Depuis le début du conflit en 1992, les exécutions sommaires, les meurtres de civils, la torture, le viol, les « disparitions », et les enlèvements sont devenus pratique courante. Les massacres collectifs de cette année se sont déroulés dans un contexte où les droits de l’homme sont de plus en plus souvent bafoués par les services de sécurité, les milices armées par l’Etat et les groupes islamistes armés, qui ont de plus en plus terrorisé et pris pour cibles les civils. En Algérie le mépris des droits de l’homme est devenu la règle plutôt que l’exception, alors même que l’Algérie a ratifié plusieurs traités importants des droits de l’homme, tels que le Pacte international relatif aux droits civils et politiques, la Convention contre la torture et autres peines ou traitements cruels, inhumains ou dégradants, et la Charte africaine des droits de l’homme et des peuples.

Le gouvernement algérien a invariablement manqué à son devoir d’enquêter sur les abus commis par ses propres services de sécurité et par les groupes d’opposition armés, et de traduire les responsables de ces abus en justice. Cela a précipité l’effondrement de l’état de droit et a créé parmi la population civile le sentiment qu’elle est de plus en plus abandonnée et privée de protection.

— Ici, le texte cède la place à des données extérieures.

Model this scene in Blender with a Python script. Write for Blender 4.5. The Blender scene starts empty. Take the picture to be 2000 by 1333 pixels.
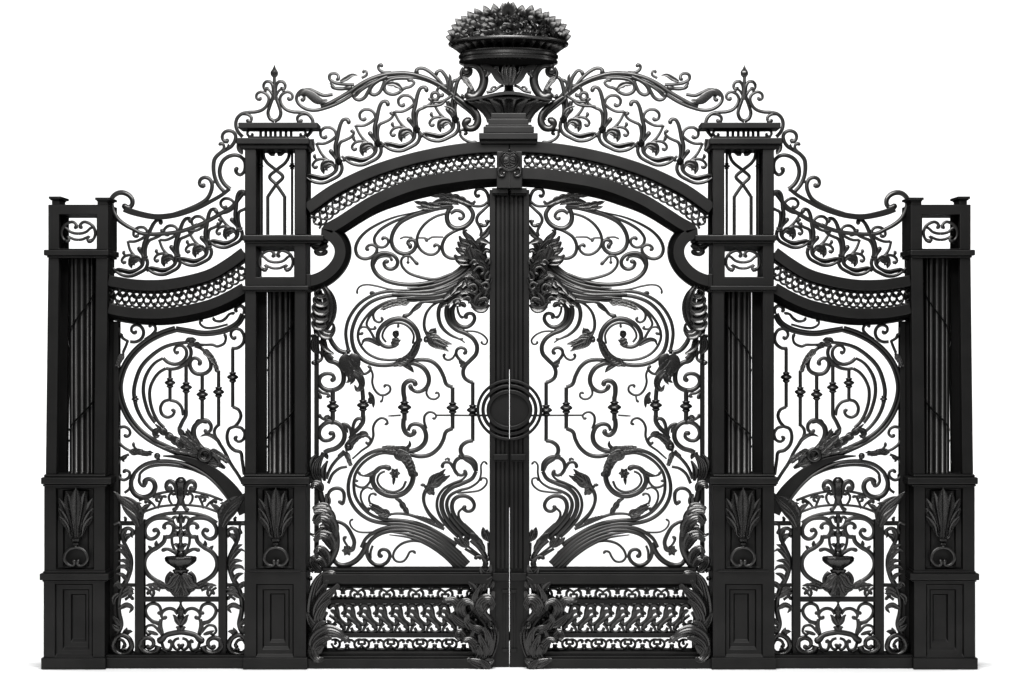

Les restrictions imposées à l’information et l’absence d’enquêtes n’ont fait qu’augmenter la confusion qui règne autour de cette situation de violence et contre-violence. L’information dite « sécuritaire » est censurée et manipulée, et les organisations des droits de l’homme et les médias étrangers se voient souvent refuser l’accès au pays. Les militants des droits de l’homme et les journalistes qui ont été autorisés à se rendre sur place ont été l’objet de surveillance et de diverses entraves. Ceux qui ont continué à travailler dans le pays ont dû faire face aux menaces et aux assassinats. Tout cela a contribué à mettre en place un mur de silence autour de la crise des droits de l’homme en Algérie.

Nous nous joignons à l’appel du Secrétaire-Général de l’Organisation de l’Unité Africaine (OUA) pour un renforcement de la coopération entre l’ONU et les institutions africaines, et appelons les états membres de l’OUA à soutenir une initiative dans ce sens.

Nous demandons aux états membres de l’Union Européenne – dans le contexte de l’Accord d’Association Euro-Méditerranéen avec l’Algérie et de la clause sur les droits de l’homme que celui-ci contient – d’oeuvrer afin qu’une session extraordinaire de la Commission des droits de l’homme et une enquête internationale deviennent des réalités.

Les états membres de l’ONU, lors de la Déclaration et Programme d’action de Vienne en 1993, ont réaffirmé que la protection et la promotion des droits de l’homme était une préoccupation légitime pour la communauté internationale. Nous les appelons instamment à tenir leur promesse.

Le gouvernement algérien accuse systématiquement tous ceux qui critiquent ses pratiques en matière de droits de l’homme de mensonge, d’ingérence dans les affaires internes de l’Algérie et de parti pris. La protection des droits de l’homme n’est pourtant pas qu’une affaire interne ou une question de souveraineté. À un moment où il voit ses citoyens se faire massacrer en grand nombre chaque semaine, le gouvernement algérien devrait se féliciter – et non pas s’opposer – à toute initiative internationale ayant but d’aider à sauvegarder des vies humaines.